Some have suggested that GCC countries should approach this security challenge with expanding regional cooperation and/or co-opting Iraq. These Western dominated theses more or less steam from the ideas about the democratic peace which is accompanied by the collective security arrangements and/or producing a win – win scenarios. Following this model for example, so far the Euro-Atlantic integration has proven to be helpful tool to overcome complex issues in South-East and Central Europe. On the other hand the GCC has so far helped in solving many of the intra-group problems and has served as background for military cooperation. Nevertheless one should bear in mind that Gulf region is complex environment where history, culture and religion along with domestic, regional and international actors comprise policy choices and decisions.

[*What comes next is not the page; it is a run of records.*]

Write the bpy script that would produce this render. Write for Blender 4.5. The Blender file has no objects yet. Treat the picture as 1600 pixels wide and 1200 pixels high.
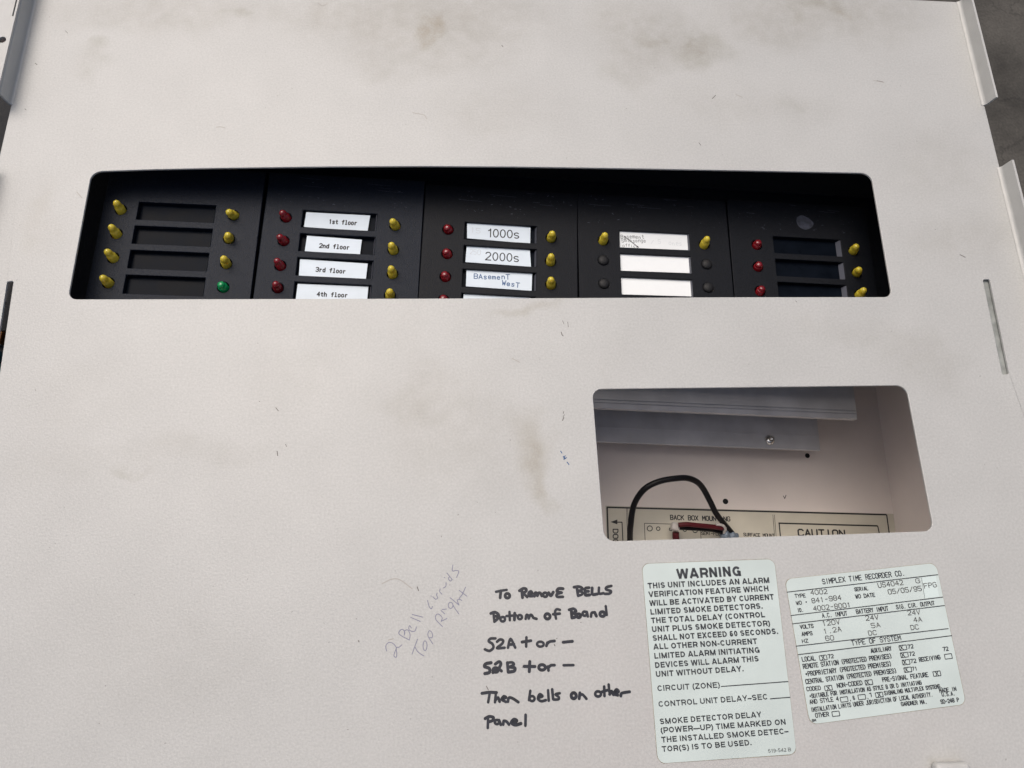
import bpy, bmesh, math, random
from mathutils import Matrix, Vector
random.seed(7)
S = bpy.context.scene
C = S.collection
PI = math.pi

# ------------------------------------------------------------------ frames, camera, sky, sun
# "cover frame": x right, y up, z out of the loose steel cover (origin: top left corner of its long window).
# "world": the cabinet lies flat on the concrete, so world axes are the cabinet's axes, floor z = 0.
SA, SB, ANG = 0.0451, 0.0024, -0.0347          # slope and turn of the cover relative to the cabinet
ZM = 0.092                                      # height of the indicator faces above the floor
nz = Vector((SA, SB, 1)).normalized()
ex = Vector((math.cos(ANG), math.sin(ANG), -(SA*math.cos(ANG)+SB*math.sin(ANG)))).normalized()
ey = nz.cross(ex)
K = Matrix(((ex.x, ey.x, nz.x, 0), (ex.y, ey.y, nz.y, 0), (ex.z, ey.z, nz.z, -0.018), (0, 0, 0, 1)))
T = Matrix.Translation((0, 0, ZM)) @ K.inverted()          # cover frame -> world

cam_d = bpy.data.cameras.new('camera'); cam = bpy.data.objects.new('camera', cam_d); C.objects.link(cam)
FPX = 1110.0
cam_d.sensor_width = 36.0; cam_d.lens = FPX/1600*36.0
cam_d.clip_start = 0.01; cam_d.clip_end = 500
CAMC = Vector((0.2206, -0.2365, 0.3578))
CA, CB, CC = 0.2941, -0.0373, -0.0101
MC = (Matrix.Rotation(CC, 4, 'Z') @ Matrix.Rotation(CA, 4, 'X') @ Matrix.Rotation(CB, 4, 'Y'))
cam.matrix_world = T @ Matrix.Translation(CAMC) @ MC
S.camera = cam
S.render.resolution_x = 1024; S.render.resolution_y = 768

SUN_EL, SUN_AZ = math.radians(60), math.radians(-40)       # azimuth from +y towards +x: light from upper left
w = bpy.data.worlds.new('World'); S.world = w; w.use_nodes = True
nt = w.node_tree
sky = nt.nodes.new('ShaderNodeTexSky'); sky.sky_type = 'NISHITA'; sky.sun_disc = False
sky.sun_elevation = SUN_EL; sky.sun_rotation = SUN_AZ
sky.air_density = 0.8; sky.dust_density = 7.0; sky.ozone_density = 0.3
nt.links.new(sky.outputs[0], nt.nodes['Background'].inputs[0]); nt.nodes['Background'].inputs[1].default_value = 0.12
sd = bpy.data.lights.new('sun', 'SUN'); sd.energy = 1.3; sd.angle = math.radians(50); sd.color = (1.0, 0.985, 0.965)
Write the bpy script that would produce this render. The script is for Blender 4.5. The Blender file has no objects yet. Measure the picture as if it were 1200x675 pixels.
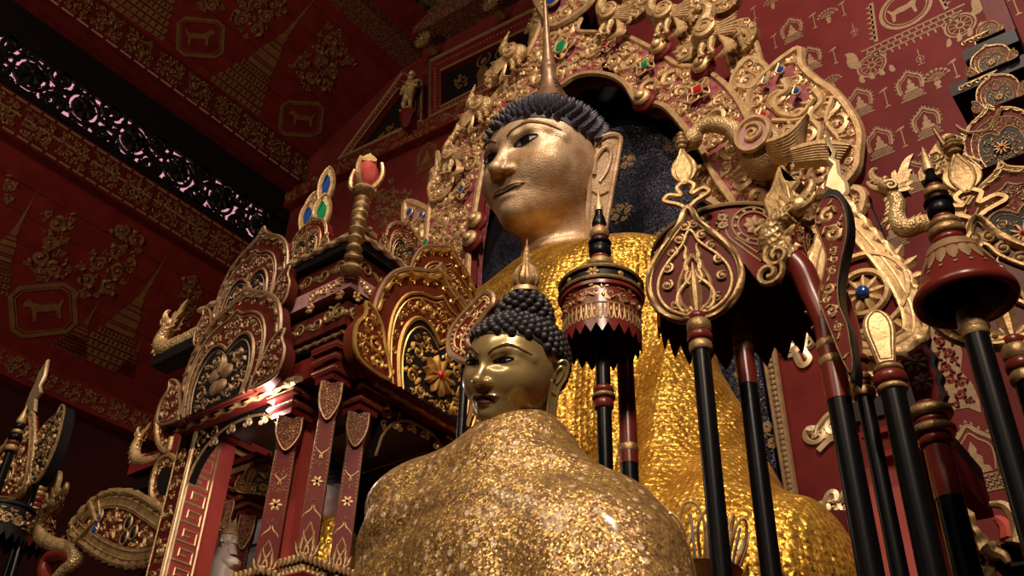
import bpy, math, random
import numpy as np
from mathutils import Matrix
SC = bpy.context.scene
COL = SC.collection
PI = math.pi
A3 = lambda *p: np.array(p, float)
# ------------------------------------------------------------------ camera
FPX = 1144.0
def cam_basis(yaw, pitch, roll):
    cy, sy, cp, sp = math.cos(yaw), math.sin(yaw), math.cos(pitch), math.sin(pitch)
    F = A3(sy*cp, cy*cp, sp); r = A3(cy, -sy, 0); u = np.cross(r, F)
    cr, sr = math.cos(roll), math.sin(roll)
    return np.array([cr*r+sr*u, -(-sr*r+cr*u), F])
CM = cam_basis(*np.radians([-38.69, 34.99, 2.16]))
CP = A3(0, 0, 1.5)
def ray(x, y): return CM.T @ A3((x-600)/FPX, (y-337.5)/FPX, 1)
def PY(x, y, Y): v = ray(x, y); return CP+v*(Y/v[1])
def PX(x, y, X): v = ray(x, y); return CP+v*(X/v[0])
cd = bpy.data.cameras.new('camera'); cam = bpy.data.objects.new('camera', cd); COL.objects.link(cam)
m4 = Matrix.Identity(4)
for i in range(3):
    m4[i][0], m4[i][1], m4[i][2], m4[i][3] = CM[0][i], -CM[1][i], -CM[2][i], CP[i]
cam.matrix_world = m4
cd.sensor_width = 36; cd.lens = FPX/1200*36; cd.clip_start = .02
SC.camera = cam
# ------------------------------------------------------------------ frames and meshes
class Fr:
    def __init__(s, o, u, v, n=None, k=1.0):
        s.o = np.array(o, float); u = np.array(u, float); v = np.array(v, float)
        n = np.cross(u, v) if n is None else np.array(n, float)
        s.B = np.array([u, v, n])*k
    def __call__(s, V):
        V = np.atleast_2d(np.array(V, float))
        if V.shape[1] == 2: V = np.c_[V, np.zeros(len(V))]
        return s.o+V@s.B
def wallfr(o, k=1.0): return Fr(o, (1,0,0), (0,0,1), k=k)        # faces -y
def sidefr(o, k=1.0): return Fr(o, (0,1,0), (0,0,1), k=k)        # faces +x
def turnfr(o, a, k=1.0):                                         # faces -y turned by a about z
    return Fr(o, (math.cos(a), math.sin(a), 0), (0,0,1), k=k)
class MB:
    def __init__(s): s.V = []; s.F = []; s.M = []; s.n = 0
    def add(s, V, F, m=0):
        V = np.asarray(V, float); s.V.append(V)
        n = s.n
        if isinstance(F, np.ndarray): F = (F+n).tolist()
        else: F = [[i+n for i in f] for f in F]
        s.F += F; s.M += [m]*len(F) if np.isscalar(m) else list(m); s.n += len(V)
        return s
    def build(s, name, mats, parent=None, smooth=True, angle=40, loc=None):
        V = np.concatenate(s.V) if s.V else np.zeros((0,3))
        if not isinstance(mats, (list, tuple)): mats = [mats]
        me = bpy.data.meshes.new(name)
        o = bpy.data.objects.new(name, me); COL.objects.link(o)
        off = np.zeros(3)
        if parent is not None:
            o.parent = parent
            off = np.array(parent['_w'])
        if loc is not None: base = np.array(loc, float)
        elif len(V): base = np.array([(V[:,0].min()+V[:,0].max())/2, (V[:,1].min()+V[:,1].max())/2, V[:,2].min()])
        else: base = np.zeros(3)
        o.location = base-off; o['_w'] = base.tolist()
        me.from_pydata((V-base).tolist(), [], s.F)
        for m in mats: me.materials.append(m)
        if len(mats) > 1: me.polygons.foreach_set('material_index', s.M)
        if smooth:
            me.polygons.foreach_set('use_smooth', [True]*len(me.polygons))
            if angle: me.set_sharp_from_angle(angle=math.radians(angle))
        me.update()
        return o
def empty(name, loc, label=None, cat=None, group=None):
    o = bpy.data.objects.new(name, None); COL.objects.link(o); o.empty_display_size = .05
    o.location = loc; o['_w'] = [float(c) for c in loc]
    if label: tag(o, label, cat, group)
    return o
def tag(o, label=None, cat=None, group=None, kind=None):
    if label: o['label'] = label
    if cat: o['category'] = cat
    if group: o['group'] = group
    if kind: o['kind'] = kind
    return o
def struct(o): o['kind'] = 'structure'; return o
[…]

Therefore the first thesis of the article is that the complex environment in the Gulf holds potential to affect Iraq’s future either by descending in to civil war or turning in to dictatorship aligned with aggressive Iran. Either ways this will affect GCC security. The article will argue that GCC countries need to act proactively if they are about to prevent Iran’s dominance through Iraq’s security. To support this article will focus on the potentials of GCC enlargement as a doable solution to the existing security challenges that come from Iraq after the US and coalition’s withdrawal. Hence the second thesis of the article is that if Iraq did not become GCC member it will remain fertile ground for regional destabilization through its neighbors’ proxy wars and non-state actors. So far GCC has achieved conspicuous progress among others in political and security related matters. However one should be cautious when hoping for an easy success regarding the GCC – Iraq partnership.
Consequently the last part of the article will focus on alternative possible solutions based on cooperation among the GCC countries and Iraq. The GCC partial success in Yemeni crisis gives promises that such approach could contain sectarian radicalization and positively influence Iraq’s and Gulfs region stability. Nonetheless without the US support in these efforts is more then welcome.